O resultado das prévias nas eleições da Argentina, nas quais o presidente Mauricio Macri foi derrotado, provocou um complexo impasse para o candidato peronista Alberto Fernández, líder nas pesquisas. “Se Fernández diz que não há nenhuma continuidade, que tudo é ruptura, começa a gerar um nível de instabilidade que vai esperá-lo no fim do caminho”, analisou o historiador e jornalista Carlos Pagni, considerado na Argentina um analista de linha conservadora, em uma palestra na Fundação Fernando Henrique Cardoso, em São Paulo. Em entrevista ao jornal O Estado de São Paulo, ele traçou suas expectativas para a Argentina e o continente.
Para a América Latina, o que um eventual governo de centro-esquerda na Argentina, com Alberto Fernández, representa?
Fernández tentará alinhar-se provavelmente com o México e algum outro governo de centro-esquerda para constituir uma versão progressista que não seja ligada ao PT, ao (presidente da Venezuela, Nicolás) Maduro. Ele vai explorar esse caminho à medida que suas necessidades de financiamento permitam. Na Espanha, ele é (Pedro) Sánchez (primeiro-ministro espanhol, socialista) e não Podemos. E na América Latina não é bolivariano. Se aproxima de López Obrador e de outros partidos progressistas, como (o de Tabaré Vazquez, presidente do) Uruguai.
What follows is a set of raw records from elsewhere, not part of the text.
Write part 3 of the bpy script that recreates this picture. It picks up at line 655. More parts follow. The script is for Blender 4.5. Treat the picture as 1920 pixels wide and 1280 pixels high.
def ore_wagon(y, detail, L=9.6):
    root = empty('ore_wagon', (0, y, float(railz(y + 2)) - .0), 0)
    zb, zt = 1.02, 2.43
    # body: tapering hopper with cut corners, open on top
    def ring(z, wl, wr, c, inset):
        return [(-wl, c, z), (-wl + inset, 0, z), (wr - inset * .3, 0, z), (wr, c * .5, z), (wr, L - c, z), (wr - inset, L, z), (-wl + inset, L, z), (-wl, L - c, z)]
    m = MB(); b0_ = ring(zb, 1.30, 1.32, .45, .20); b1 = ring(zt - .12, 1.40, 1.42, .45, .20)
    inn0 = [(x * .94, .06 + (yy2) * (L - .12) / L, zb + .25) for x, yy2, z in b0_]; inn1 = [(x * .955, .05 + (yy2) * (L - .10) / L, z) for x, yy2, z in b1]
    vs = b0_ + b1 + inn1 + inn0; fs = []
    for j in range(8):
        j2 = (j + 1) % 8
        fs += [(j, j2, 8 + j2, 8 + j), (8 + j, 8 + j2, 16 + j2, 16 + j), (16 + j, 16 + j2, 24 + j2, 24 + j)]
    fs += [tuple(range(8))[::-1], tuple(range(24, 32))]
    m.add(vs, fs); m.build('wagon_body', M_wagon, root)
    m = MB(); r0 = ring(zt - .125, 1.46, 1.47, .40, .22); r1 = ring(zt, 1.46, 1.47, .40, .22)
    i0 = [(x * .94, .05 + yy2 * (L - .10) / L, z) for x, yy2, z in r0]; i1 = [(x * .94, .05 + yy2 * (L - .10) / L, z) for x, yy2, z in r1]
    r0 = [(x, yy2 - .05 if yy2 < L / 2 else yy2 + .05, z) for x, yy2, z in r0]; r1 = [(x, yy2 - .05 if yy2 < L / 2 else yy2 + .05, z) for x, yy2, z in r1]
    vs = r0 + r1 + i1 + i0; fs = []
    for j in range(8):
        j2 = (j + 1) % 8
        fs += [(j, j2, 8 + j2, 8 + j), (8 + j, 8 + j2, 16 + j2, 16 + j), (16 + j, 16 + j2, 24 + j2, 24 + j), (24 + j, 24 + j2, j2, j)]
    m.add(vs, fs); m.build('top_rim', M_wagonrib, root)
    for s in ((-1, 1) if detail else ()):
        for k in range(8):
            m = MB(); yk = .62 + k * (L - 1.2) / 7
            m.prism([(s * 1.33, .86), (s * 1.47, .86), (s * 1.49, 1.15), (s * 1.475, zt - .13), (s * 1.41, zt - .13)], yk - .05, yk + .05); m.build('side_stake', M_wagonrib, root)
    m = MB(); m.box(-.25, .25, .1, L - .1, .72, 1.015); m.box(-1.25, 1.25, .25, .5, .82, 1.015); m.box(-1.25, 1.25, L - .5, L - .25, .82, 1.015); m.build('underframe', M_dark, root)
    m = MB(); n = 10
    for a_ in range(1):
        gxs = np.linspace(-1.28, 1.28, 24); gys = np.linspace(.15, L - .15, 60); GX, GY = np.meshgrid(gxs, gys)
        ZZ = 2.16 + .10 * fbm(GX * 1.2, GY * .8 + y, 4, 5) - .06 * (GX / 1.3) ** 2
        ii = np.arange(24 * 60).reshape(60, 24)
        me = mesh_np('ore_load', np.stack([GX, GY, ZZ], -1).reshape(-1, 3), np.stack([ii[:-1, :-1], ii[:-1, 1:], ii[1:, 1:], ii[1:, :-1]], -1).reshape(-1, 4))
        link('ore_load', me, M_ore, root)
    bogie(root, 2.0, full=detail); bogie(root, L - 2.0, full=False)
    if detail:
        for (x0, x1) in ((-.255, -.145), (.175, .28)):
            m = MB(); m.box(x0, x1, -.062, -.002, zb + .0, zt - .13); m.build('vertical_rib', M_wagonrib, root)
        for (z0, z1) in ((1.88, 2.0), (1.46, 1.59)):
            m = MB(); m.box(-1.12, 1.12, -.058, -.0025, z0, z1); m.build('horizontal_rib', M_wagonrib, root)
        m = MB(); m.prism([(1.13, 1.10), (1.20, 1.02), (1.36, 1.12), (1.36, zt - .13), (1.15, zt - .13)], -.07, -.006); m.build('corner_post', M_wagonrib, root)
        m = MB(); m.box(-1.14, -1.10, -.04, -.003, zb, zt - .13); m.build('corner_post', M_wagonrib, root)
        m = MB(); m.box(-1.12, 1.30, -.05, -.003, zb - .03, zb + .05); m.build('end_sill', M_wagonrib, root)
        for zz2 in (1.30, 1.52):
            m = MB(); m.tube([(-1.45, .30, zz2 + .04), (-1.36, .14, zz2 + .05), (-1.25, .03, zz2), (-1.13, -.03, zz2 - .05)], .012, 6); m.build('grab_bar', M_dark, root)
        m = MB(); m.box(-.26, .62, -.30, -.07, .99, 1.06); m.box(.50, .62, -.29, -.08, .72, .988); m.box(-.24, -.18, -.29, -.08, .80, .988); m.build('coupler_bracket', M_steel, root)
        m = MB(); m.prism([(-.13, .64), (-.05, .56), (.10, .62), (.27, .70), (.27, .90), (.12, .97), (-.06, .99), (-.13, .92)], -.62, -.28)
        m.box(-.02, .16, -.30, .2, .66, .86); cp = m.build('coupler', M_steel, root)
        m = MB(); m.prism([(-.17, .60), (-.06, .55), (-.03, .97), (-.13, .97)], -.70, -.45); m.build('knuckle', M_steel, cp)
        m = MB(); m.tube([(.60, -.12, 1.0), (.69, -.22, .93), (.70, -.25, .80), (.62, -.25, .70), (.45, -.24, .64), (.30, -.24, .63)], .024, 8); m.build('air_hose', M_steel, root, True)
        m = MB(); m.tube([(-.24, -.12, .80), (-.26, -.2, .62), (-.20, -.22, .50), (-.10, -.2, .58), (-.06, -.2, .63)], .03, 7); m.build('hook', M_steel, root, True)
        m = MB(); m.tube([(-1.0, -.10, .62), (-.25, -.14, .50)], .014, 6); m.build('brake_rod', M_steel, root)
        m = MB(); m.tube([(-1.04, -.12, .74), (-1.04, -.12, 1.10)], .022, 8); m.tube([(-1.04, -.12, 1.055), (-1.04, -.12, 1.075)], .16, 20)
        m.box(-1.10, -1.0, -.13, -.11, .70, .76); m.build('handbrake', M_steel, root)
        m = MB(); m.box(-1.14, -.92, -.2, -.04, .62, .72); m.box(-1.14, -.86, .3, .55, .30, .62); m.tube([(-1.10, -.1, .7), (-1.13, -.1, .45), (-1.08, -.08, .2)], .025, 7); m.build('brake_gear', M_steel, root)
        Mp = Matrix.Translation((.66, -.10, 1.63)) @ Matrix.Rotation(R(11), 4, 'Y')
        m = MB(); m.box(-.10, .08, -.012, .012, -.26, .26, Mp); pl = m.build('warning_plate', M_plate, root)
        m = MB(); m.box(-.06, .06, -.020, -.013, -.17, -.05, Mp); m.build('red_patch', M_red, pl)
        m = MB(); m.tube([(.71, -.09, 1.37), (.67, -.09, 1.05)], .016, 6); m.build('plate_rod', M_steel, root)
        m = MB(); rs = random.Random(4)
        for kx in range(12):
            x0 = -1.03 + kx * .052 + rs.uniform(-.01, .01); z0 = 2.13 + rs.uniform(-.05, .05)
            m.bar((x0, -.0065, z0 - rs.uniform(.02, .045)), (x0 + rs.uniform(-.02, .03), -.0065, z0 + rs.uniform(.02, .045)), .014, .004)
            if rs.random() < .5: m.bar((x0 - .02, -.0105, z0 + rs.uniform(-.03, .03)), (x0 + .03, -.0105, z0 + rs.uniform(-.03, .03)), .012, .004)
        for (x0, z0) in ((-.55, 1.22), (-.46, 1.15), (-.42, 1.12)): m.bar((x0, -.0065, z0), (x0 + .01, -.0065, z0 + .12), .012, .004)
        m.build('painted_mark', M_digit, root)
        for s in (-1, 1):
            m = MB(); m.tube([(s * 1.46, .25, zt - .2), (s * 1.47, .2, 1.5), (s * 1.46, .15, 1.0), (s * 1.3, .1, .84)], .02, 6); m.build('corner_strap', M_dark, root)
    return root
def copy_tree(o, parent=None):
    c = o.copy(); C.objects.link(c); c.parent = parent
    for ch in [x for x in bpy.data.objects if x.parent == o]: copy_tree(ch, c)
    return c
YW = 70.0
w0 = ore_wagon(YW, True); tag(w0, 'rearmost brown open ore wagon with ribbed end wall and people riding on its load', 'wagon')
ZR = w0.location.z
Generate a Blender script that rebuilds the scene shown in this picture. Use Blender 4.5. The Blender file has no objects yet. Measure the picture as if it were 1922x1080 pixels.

Ele já disse isso.
Qual é o principal problema econômico da Argentina?
Quando Fernández diz “vamos impulsionar o crescimento pela via consumo”, sendo que 90% das coisas que se consomem na Argentina são compradas em dólares, não sei de onde ele vai tirar (mais) dólares. Este é o problema central para a economia argentina: seu problema de balança comercial e, no fundo, a deficiência da conta corrente. Macri nunca entendeu isso, e não sei se Fernández entendeu. Os diagnósticos de Macri e de Fernández são muito parecidos.
O que os diferencia?
Macri acredita que os países melhoram quando há comércio internacional e, na abertura comercial, qualquer custo é pouco para o benefício que traz. Fernández, a cada vez que fala de integração comercial, integração com a Europa e abertura comercial nas relações com o Brasil, é sempre de uma perspectiva muito preventiva. Fernández está ligado a setores protecionistas. O empresariado argentino festeja a derrota de Macri por causa da abertura que ele vinha ameaçando fazer. Macri fechou um acordo com a União Europeia, e depois disse que vinha costurando acordo com Brasil e EUA. Boa parte do setor industrial, que precisa de proteção, vê isso como uma ameaça enorme. Estão felizes com Fernández.
As declarações do presidente Jair Bolsonaro tiveram influência no clima político na Argentina?
Bolsonaro – em um momento em que Macri, por razões econômicas, não podia dizer “Fernández é Venezuela” – achou que dizer isso, ele mesmo, ajudava. É como se o papel de fazer a caracterização hiper negativa da chapa Fernández-Cristina fosse terceirizado para Bolsonaro e a outros dirigentes internacionais.
Como uma eleição de Fernández se refletiria no acordo entre Mercosul e União Europeia?
Precisamos ver o que se passa na Europa em relação ao acordo Mercosul-UE. Já temos problemas na Áustria, na França, na Irlanda. Mas suponhamos que os europeus aprovem o acordo com o Mercosul. Eu acredito que o Brasil está disposto e pode fazê-lo legalmente e institucionalmente. Então implementamos no Brasil e não implementamos na Argentina. Fernández está cercado de empresários que precisam de muita proteção. Creio que ele tem ideias mais liberais do que pode confessar. Mas se os que te sustentam e, mais do que isso, se os que te financiaram são prejudicados por essa ideia, é muito difícil colocá-la em prática. As informações são do jornal O Estado de S. Paulo.